Exercise brief: Write out word for word each line of the records, beginning at the first and stopping after the line with "tag(mb.build('water', water_mat()), kind='structure')". Leave the pictures out.

Supplied data:
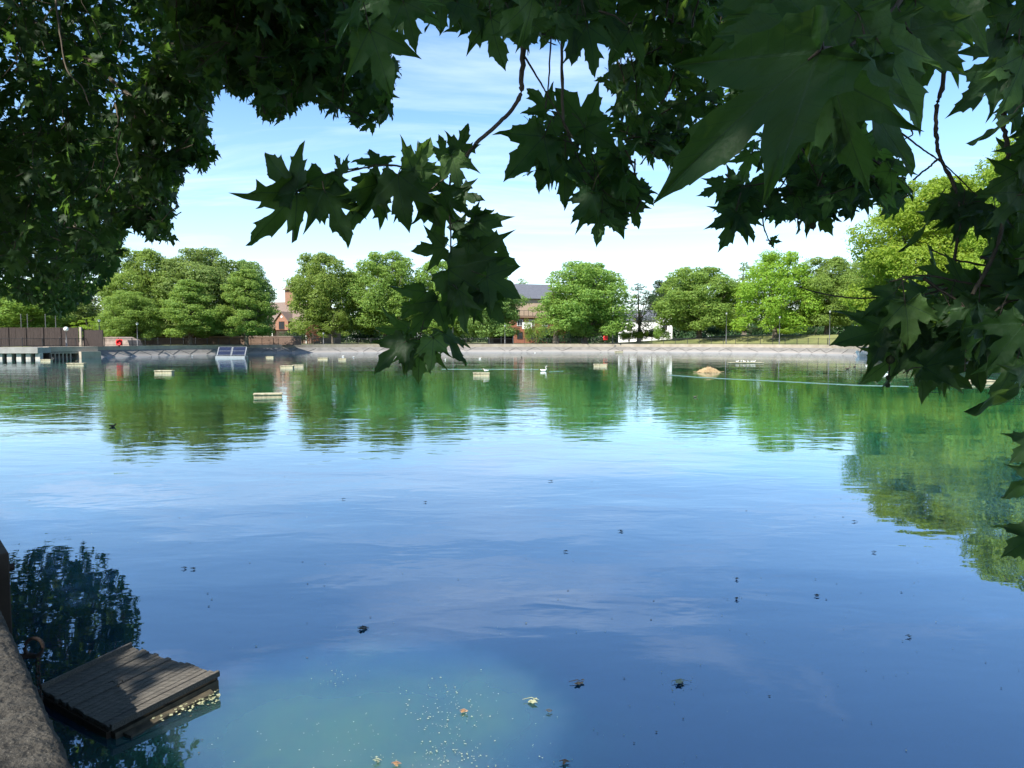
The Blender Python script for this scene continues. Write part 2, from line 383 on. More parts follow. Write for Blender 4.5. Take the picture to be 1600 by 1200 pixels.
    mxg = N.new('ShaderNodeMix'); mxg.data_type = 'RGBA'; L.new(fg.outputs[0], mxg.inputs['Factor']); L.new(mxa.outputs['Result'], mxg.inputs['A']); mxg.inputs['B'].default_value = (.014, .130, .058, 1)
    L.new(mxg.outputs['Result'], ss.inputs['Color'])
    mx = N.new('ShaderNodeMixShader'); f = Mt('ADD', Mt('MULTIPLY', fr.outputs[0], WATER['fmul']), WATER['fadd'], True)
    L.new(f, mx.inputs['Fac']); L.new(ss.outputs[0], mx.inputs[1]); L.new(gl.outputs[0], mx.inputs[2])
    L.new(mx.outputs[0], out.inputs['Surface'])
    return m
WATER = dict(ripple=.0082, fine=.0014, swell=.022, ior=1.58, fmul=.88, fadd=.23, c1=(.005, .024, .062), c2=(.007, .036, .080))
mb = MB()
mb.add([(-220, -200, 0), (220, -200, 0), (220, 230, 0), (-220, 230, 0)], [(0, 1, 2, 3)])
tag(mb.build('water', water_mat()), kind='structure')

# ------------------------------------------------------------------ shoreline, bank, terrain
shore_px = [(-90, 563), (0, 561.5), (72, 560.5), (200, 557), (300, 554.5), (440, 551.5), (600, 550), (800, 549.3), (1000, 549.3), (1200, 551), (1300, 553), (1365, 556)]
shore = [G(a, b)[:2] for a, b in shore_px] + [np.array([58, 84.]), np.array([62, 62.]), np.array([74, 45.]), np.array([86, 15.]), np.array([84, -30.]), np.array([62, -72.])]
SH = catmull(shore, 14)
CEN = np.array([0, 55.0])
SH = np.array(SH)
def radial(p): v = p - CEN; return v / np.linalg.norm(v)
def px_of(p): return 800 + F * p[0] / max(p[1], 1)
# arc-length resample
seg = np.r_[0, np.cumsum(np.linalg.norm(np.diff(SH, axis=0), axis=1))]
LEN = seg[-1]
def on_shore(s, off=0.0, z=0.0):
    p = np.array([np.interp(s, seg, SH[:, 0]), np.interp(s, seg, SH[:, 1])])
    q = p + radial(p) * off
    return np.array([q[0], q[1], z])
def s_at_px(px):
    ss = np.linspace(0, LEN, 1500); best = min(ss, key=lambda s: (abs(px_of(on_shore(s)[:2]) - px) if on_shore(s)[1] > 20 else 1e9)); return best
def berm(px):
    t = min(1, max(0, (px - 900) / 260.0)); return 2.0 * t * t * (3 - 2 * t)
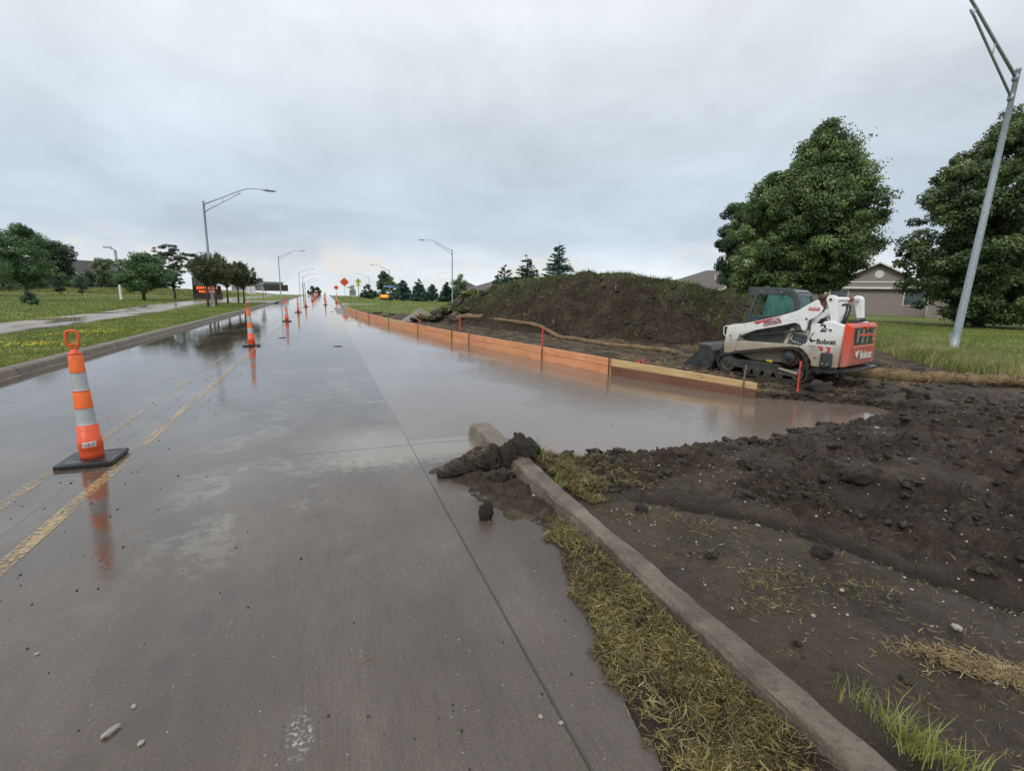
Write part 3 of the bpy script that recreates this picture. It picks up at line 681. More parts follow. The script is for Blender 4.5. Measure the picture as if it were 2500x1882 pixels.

Exercise response:
The Blender Python script for this scene continues. Write part 2, from line 383 on. More parts follow. Write for Blender 4.5. Take the picture to be 1600 by 1200 pixels.
    mxg = N.new('ShaderNodeMix'); mxg.data_type = 'RGBA'; L.new(fg.outputs[0], mxg.inputs['Factor']); L.new(mxa.outputs['Result'], mxg.inputs['A']); mxg.inputs['B'].default_value = (.014, .130, .058, 1)
    L.new(mxg.outputs['Result'], ss.inputs['Color'])
    mx = N.new('ShaderNodeMixShader'); f = Mt('ADD', Mt('MULTIPLY', fr.outputs[0], WATER['fmul']), WATER['fadd'], True)
    L.new(f, mx.inputs['Fac']); L.new(ss.outputs[0], mx.inputs[1]); L.new(gl.outputs[0], mx.inputs[2])
    L.new(mx.outputs[0], out.inputs['Surface'])
    return m
WATER = dict(ripple=.0082, fine=.0014, swell=.022, ior=1.58, fmul=.88, fadd=.23, c1=(.005, .024, .062), c2=(.007, .036, .080))
mb = MB()
mb.add([(-220, -200, 0), (220, -200, 0), (220, 230, 0), (-220, 230, 0)], [(0, 1, 2, 3)])
tag(mb.build('water', water_mat()), kind='structure')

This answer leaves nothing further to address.